Basting adds flavor to the skin and can promote even browning, but every oven-door opening costs heat and time, so limit it to once every 30 to 45 minutes in the second half of roasting. Some cooks skip basting entirely in favor of a butter rub under the skin. If you do baste, a strong baster keeps each session under 15 seconds.
How do you clean a turkey baster properly?
Separate the bulb from the tube immediately after use, squirt hot soapy water through both several times, and scrub the tube interior with a baster brush or thin bottle brush. Most quality basters are then dishwasher safe. Trapped fat left overnight is what gives old basters their rancid smell.

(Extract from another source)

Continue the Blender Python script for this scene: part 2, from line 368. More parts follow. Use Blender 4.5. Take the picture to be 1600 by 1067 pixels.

What else is a baster good for?
Plenty: skimming and transferring pan drippings for gravy, removing excess fat from soups, watering hard-to-reach houseplants with a dedicated one, and portioning pancake batter neatly. An injector-needle model also lets you push marinade deep into roasts and poultry. It earns drawer space beyond the holidays.
Final Verdict
The OXO Good Grips Angled Baster is the best baster for turkey, with the Tovolo Dripless Baster solving the drippy-tip problem for value seekers and the GoodCook Turkey Baster covering the once-a-year roaster for pocket change.